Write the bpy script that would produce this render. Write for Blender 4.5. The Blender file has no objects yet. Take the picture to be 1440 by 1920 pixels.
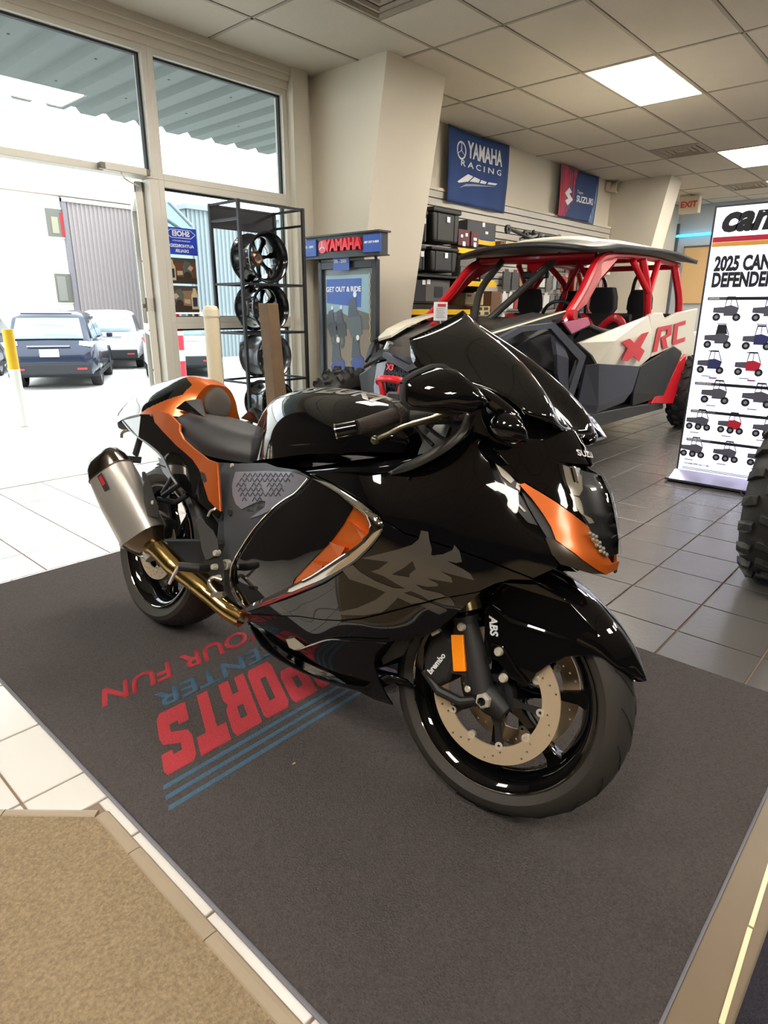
import bpy, bmesh, math, random
import numpy as np
from mathutils import Vector, Matrix, geometry
from mathutils.bvhtree import BVHTree
random.seed(7)
S = bpy.context.scene
COL = S.collection
# ------------------------------------------------------------------ camera
CAM_H, FPX = 1.182, 1190.0
_r, _p, _y = 0.00528938, 0.30850673, 0.73449544
def _rot():
    cr, sr = math.cos(_r), math.sin(_r); cp, sp = math.cos(_p), math.sin(_p); cy, sy = math.cos(_y), math.sin(_y)
    Ry = np.array([[cy, 0, sy], [0, 1, 0], [-sy, 0, cy]]); Rx = np.array([[1, 0, 0], [0, cp, -sp], [0, sp, cp]])
    Rz = np.array([[cr, -sr, 0], [sr, cr, 0], [0, 0, 1]])
    R = Rz @ Rx @ Ry
    return np.stack([R[:, 2], -R[:, 0], -R[:, 1]], 1)      # world -> (right, down, forward)
CM = _rot()
cam = bpy.data.cameras.new('camera'); camo = bpy.data.objects.new('camera', cam); COL.objects.link(camo)
cam.sensor_fit = 'VERTICAL'; cam.sensor_height = 24.0; cam.lens = 24.0 * FPX / 1920.0
cam.clip_start = 0.02; cam.clip_end = 200
camo.matrix_world = Matrix(((CM[0][0], -CM[1][0], -CM[2][0], 0), (CM[0][1], -CM[1][1], -CM[2][1], 0),
                            (CM[0][2], -CM[1][2], -CM[2][2], CAM_H), (0, 0, 0, 1)))
S.camera = camo
# ------------------------------------------------------------------ world, light, exposure
S.view_settings.view_transform = 'Standard'
S.view_settings.look = 'None'
S.view_settings.gamma = 1.0
S.view_settings.use_curve_mapping = False
S.view_settings.exposure = 0.7
W = bpy.data.worlds.new('overcast_sky'); S.world = W; W.use_nodes = True
bg = W.node_tree.nodes['Background']; bg.inputs['Color'].default_value = (0.86, 0.95, 1.0, 1); bg.inputs['Strength'].default_value = 3.0
PANEL_EMIT = 25.0
def portal(name, loc, rot, sx, sy):
    l = bpy.data.lights.new(name, 'AREA'); l.shape = 'RECTANGLE'; l.size = sx; l.size_y = sy; l.cycles.is_portal = True
    o = bpy.data.objects.new(name, l); o.location = loc; o.rotation_euler = rot; COL.objects.link(o)
portal('window_portal', (2.24, 4.80, 1.45), (math.pi/2, 0, math.pi), 3.5, 2.95)

# ------------------------------------------------------------------ helpers: tags
def tag(o, label=None, cat=None, group=None, kind=None):
    if label: o['label'] = label
    if cat: o['category'] = cat
    if group: o['group'] = group
    if kind: o['kind'] = kind
    return o
def empty(name, loc=(0, 0, 0), rz=0.0, label=None, cat=None, group=None, kind=None, parent=None):
    o = bpy.data.objects.new(name, None); COL.objects.link(o)
    o.location = loc; o.rotation_euler = (0, 0, rz); o.empty_display_size = 0.1
    if parent: o.parent = parent
    return tag(o, label, cat, group, kind)
def children(o, _c={}):
    return [c for c in bpy.data.objects if c.parent == o]
def copy_tree(o, parent=None):
    c = o.copy(); COL.objects.link(c)
    if parent: c.parent = parent
    for ch in list(o.children): copy_tree(ch, c)
    return c
# ------------------------------------------------------------------ helpers: materials
def srgb(r, g, b):
    f = lambda c: (c/255/12.92) if c/255 <= 0.04045 else ((c/255+0.055)/1.055)**2.4
    return (f(r), f(g), f(b), 1)
MATS = {}
def mat(name, col, rough=0.5, metal=0.0, spec=0.5, coat=0.0, bump=0.0, bscale=100.0, var=0.0, vscale=20.0, emit=None, estr=0.0, alpha=1.0, detail=2.0, trans=0.0, coatr=0.03):
    if name in MATS: return MATS[name]
    m = bpy.data.materials.new(name); m.use_nodes = True; nt = m.node_tree; N = nt.nodes; L = nt.links
    b = N['Principled BSDF']
    c = srgb(*col) if max(col[:3]) > 1.0 else (*col[:3], 1)
    b.inputs['Base Color'].default_value = c; b.inputs['Roughness'].default_value = rough; b.inputs['Metallic'].default_value = metal
    b.inputs['Specular IOR Level'].default_value = spec; b.inputs['Coat Weight'].default_value = coat; b.inputs['Coat Roughness'].default_value = coatr
    if trans: b.inputs['Transmission Weight'].default_value = trans
    if emit: b.inputs['Emission Color'].default_value = srgb(*emit); b.inputs['Emission Strength'].default_value = estr
    if alpha < 1: b.inputs['Alpha'].default_value = alpha
    if bump or var:
        tc = N.new('ShaderNodeTexCoord')
    if bump:
        n = N.new('ShaderNodeTexNoise'); n.inputs['Scale'].default_value = bscale; n.inputs['Detail'].default_value = detail
        L.new(tc.outputs['Object'], n.inputs['Vector'])
        bp = N.new('ShaderNodeBump'); bp.inputs['Strength'].default_value = bump; bp.inputs['Distance'].default_value = 0.01
        L.new(n.outputs['Fac'], bp.inputs['Height']); L.new(bp.outputs['Normal'], b.inputs['Normal'])
    if var:
        n2 = N.new('ShaderNodeTexNoise'); n2.inputs['Scale'].default_value = vscale; n2.inputs['Detail'].default_value = 4
        L.new(tc.outputs['Object'], n2.inputs['Vector'])
        mx = N.new('ShaderNodeMix'); mx.data_type = 'RGBA'; mx.inputs['A'].default_value = tuple(max(0, x*(1-var)) for x in c[:3]) + (1,)
        mx.inputs['B'].default_value = tuple(min(1, x*(1+var)) for x in c[:3]) + (1,)
        L.new(n2.outputs['Fac'], mx.inputs['Factor']); L.new(mx.outputs['Result'], b.inputs['Base Color'])
    MATS[name] = m
    return m
def glass(name, tint=(0.955, 0.98, 0.975), refl=1.0):
    if name in MATS: return MATS[name]
    m = bpy.data.materials.new(name); m.use_nodes = True; nt = m.node_tree; N = nt.nodes; L = nt.links
    N.remove(N['Principled BSDF']); out = N['Material Output']
    t = N.new('ShaderNodeBsdfTransparent'); t.inputs['Color'].default_value = (*tint, 1)
    g = N.new('ShaderNodeBsdfGlossy'); g.inputs['Roughness'].default_value = 0.01
    fr = N.new('ShaderNodeFresnel'); fr.inputs['IOR'].default_value = 1.45
    mu = N.new('ShaderNodeMath'); mu.operation = 'MULTIPLY'; mu.inputs[1].default_value = refl
    geo = N.new('ShaderNodeNewGeometry'); inv = N.new('ShaderNodeMath'); inv.operation = 'SUBTRACT'; inv.inputs[0].default_value = refl; L.new(geo.outputs['Backfacing'], inv.inputs[1]); inv.use_clamp = True; L.new(inv.outputs[0], mu.inputs[1])
    mx = N.new('ShaderNodeMixShader'); L.new(fr.outputs[0], mu.inputs[0]); L.new(mu.outputs[0], mx.inputs[0])
    L.new(t.outputs[0], mx.inputs[1]); L.new(g.outputs[0], mx.inputs[2]); L.new(mx.outputs[0], out.inputs['Surface'])
    MATS[name] = m
    return m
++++
Please write out all the data again word for word, but not the pictures.

=== COMPLETE OUTPUT ===
Write the bpy script that would produce this render. Write for Blender 4.5. The Blender file has no objects yet. Take the picture to be 1440 by 1920 pixels.
import bpy, bmesh, math, random
import numpy as np
from mathutils import Vector, Matrix, geometry
from mathutils.bvhtree import BVHTree
random.seed(7)
S = bpy.context.scene
COL = S.collection
# ------------------------------------------------------------------ camera
CAM_H, FPX = 1.182, 1190.0
_r, _p, _y = 0.00528938, 0.30850673, 0.73449544
def _rot():
    cr, sr = math.cos(_r), math.sin(_r); cp, sp = math.cos(_p), math.sin(_p); cy, sy = math.cos(_y), math.sin(_y)
    Ry = np.array([[cy, 0, sy], [0, 1, 0], [-sy, 0, cy]]); Rx = np.array([[1, 0, 0], [0, cp, -sp], [0, sp, cp]])
    Rz = np.array([[cr, -sr, 0], [sr, cr, 0], [0, 0, 1]])
    R = Rz @ Rx @ Ry
    return np.stack([R[:, 2], -R[:, 0], -R[:, 1]], 1)      # world -> (right, down, forward)
CM = _rot()
cam = bpy.data.cameras.new('camera'); camo = bpy.data.objects.new('camera', cam); COL.objects.link(camo)
cam.sensor_fit = 'VERTICAL'; cam.sensor_height = 24.0; cam.lens = 24.0 * FPX / 1920.0
cam.clip_start = 0.02; cam.clip_end = 200
camo.matrix_world = Matrix(((CM[0][0], -CM[1][0], -CM[2][0], 0), (CM[0][1], -CM[1][1], -CM[2][1], 0),
                            (CM[0][2], -CM[1][2], -CM[2][2], CAM_H), (0, 0, 0, 1)))
S.camera = camo
# ------------------------------------------------------------------ world, light, exposure
S.view_settings.view_transform = 'Standard'
S.view_settings.look = 'None'
S.view_settings.gamma = 1.0
S.view_settings.use_curve_mapping = False
S.view_settings.exposure = 0.7
W = bpy.data.worlds.new('overcast_sky'); S.world = W; W.use_nodes = True
bg = W.node_tree.nodes['Background']; bg.inputs['Color'].default_value = (0.86, 0.95, 1.0, 1); bg.inputs['Strength'].default_value = 3.0
PANEL_EMIT = 25.0
def portal(name, loc, rot, sx, sy):
    l = bpy.data.lights.new(name, 'AREA'); l.shape = 'RECTANGLE'; l.size = sx; l.size_y = sy; l.cycles.is_portal = True
    o = bpy.data.objects.new(name, l); o.location = loc; o.rotation_euler = rot; COL.objects.link(o)
portal('window_portal', (2.24, 4.80, 1.45), (math.pi/2, 0, math.pi), 3.5, 2.95)

# ------------------------------------------------------------------ helpers: tags
def tag(o, label=None, cat=None, group=None, kind=None):
    if label: o['label'] = label
    if cat: o['category'] = cat
    if group: o['group'] = group
    if kind: o['kind'] = kind
    return o
def empty(name, loc=(0, 0, 0), rz=0.0, label=None, cat=None, group=None, kind=None, parent=None):
    o = bpy.data.objects.new(name, None); COL.objects.link(o)
    o.location = loc; o.rotation_euler = (0, 0, rz); o.empty_display_size = 0.1
    if parent: o.parent = parent
    return tag(o, label, cat, group, kind)
def children(o, _c={}):
    return [c for c in bpy.data.objects if c.parent == o]
def copy_tree(o, parent=None):
    c = o.copy(); COL.objects.link(c)
    if parent: c.parent = parent
    for ch in list(o.children): copy_tree(ch, c)
    return c
# ------------------------------------------------------------------ helpers: materials
def srgb(r, g, b):
    f = lambda c: (c/255/12.92) if c/255 <= 0.04045 else ((c/255+0.055)/1.055)**2.4
    return (f(r), f(g), f(b), 1)
MATS = {}
def mat(name, col, rough=0.5, metal=0.0, spec=0.5, coat=0.0, bump=0.0, bscale=100.0, var=0.0, vscale=20.0, emit=None, estr=0.0, alpha=1.0, detail=2.0, trans=0.0, coatr=0.03):
    if name in MATS: return MATS[name]
    m = bpy.data.materials.new(name); m.use_nodes = True; nt = m.node_tree; N = nt.nodes; L = nt.links
    b = N['Principled BSDF']
    c = srgb(*col) if max(col[:3]) > 1.0 else (*col[:3], 1)
    b.inputs['Base Color'].default_value = c; b.inputs['Roughness'].default_value = rough; b.inputs['Metallic'].default_value = metal
    b.inputs['Specular IOR Level'].default_value = spec; b.inputs['Coat Weight'].default_value = coat; b.inputs['Coat Roughness'].default_value = coatr
    if trans: b.inputs['Transmission Weight'].default_value = trans
    if emit: b.inputs['Emission Color'].default_value = srgb(*emit); b.inputs['Emission Strength'].default_value = estr
    if alpha < 1: b.inputs['Alpha'].default_value = alpha
    if bump or var:
        tc = N.new('ShaderNodeTexCoord')
    if bump:
        n = N.new('ShaderNodeTexNoise'); n.inputs['Scale'].default_value = bscale; n.inputs['Detail'].default_value = detail
        L.new(tc.outputs['Object'], n.inputs['Vector'])
        bp = N.new('ShaderNodeBump'); bp.inputs['Strength'].default_value = bump; bp.inputs['Distance'].default_value = 0.01
        L.new(n.outputs['Fac'], bp.inputs['Height']); L.new(bp.outputs['Normal'], b.inputs['Normal'])
    if var:
        n2 = N.new('ShaderNodeTexNoise'); n2.inputs['Scale'].default_value = vscale; n2.inputs['Detail'].default_value = 4
        L.new(tc.outputs['Object'], n2.inputs['Vector'])
        mx = N.new('ShaderNodeMix'); mx.data_type = 'RGBA'; mx.inputs['A'].default_value = tuple(max(0, x*(1-var)) for x in c[:3]) + (1,)
        mx.inputs['B'].default_value = tuple(min(1, x*(1+var)) for x in c[:3]) + (1,)
        L.new(n2.outputs['Fac'], mx.inputs['Factor']); L.new(mx.outputs['Result'], b.inputs['Base Color'])
    MATS[name] = m
    return m
def glass(name, tint=(0.955, 0.98, 0.975), refl=1.0):
    if name in MATS: return MATS[name]
    m = bpy.data.materials.new(name); m.use_nodes = True; nt = m.node_tree; N = nt.nodes; L = nt.links
    N.remove(N['Principled BSDF']); out = N['Material Output']
    t = N.new('ShaderNodeBsdfTransparent'); t.inputs['Color'].default_value = (*tint, 1)
    g = N.new('ShaderNodeBsdfGlossy'); g.inputs['Roughness'].default_value = 0.01
    fr = N.new('ShaderNodeFresnel'); fr.inputs['IOR'].default_value = 1.45
    mu = N.new('ShaderNodeMath'); mu.operation = 'MULTIPLY'; mu.inputs[1].default_value = refl
    geo = N.new('ShaderNodeNewGeometry'); inv = N.new('ShaderNodeMath'); inv.operation = 'SUBTRACT'; inv.inputs[0].default_value = refl; L.new(geo.outputs['Backfacing'], inv.inputs[1]); inv.use_clamp = True; L.new(inv.outputs[0], mu.inputs[1])
    mx = N.new('ShaderNodeMixShader'); L.new(fr.outputs[0], mu.inputs[0]); L.new(mu.outputs[0], mx.inputs[0])
    L.new(t.outputs[0], mx.inputs[1]); L.new(g.outputs[0], mx.inputs[2]); L.new(mx.outputs[0], out.inputs['Surface'])
    MATS[name] = m
    return m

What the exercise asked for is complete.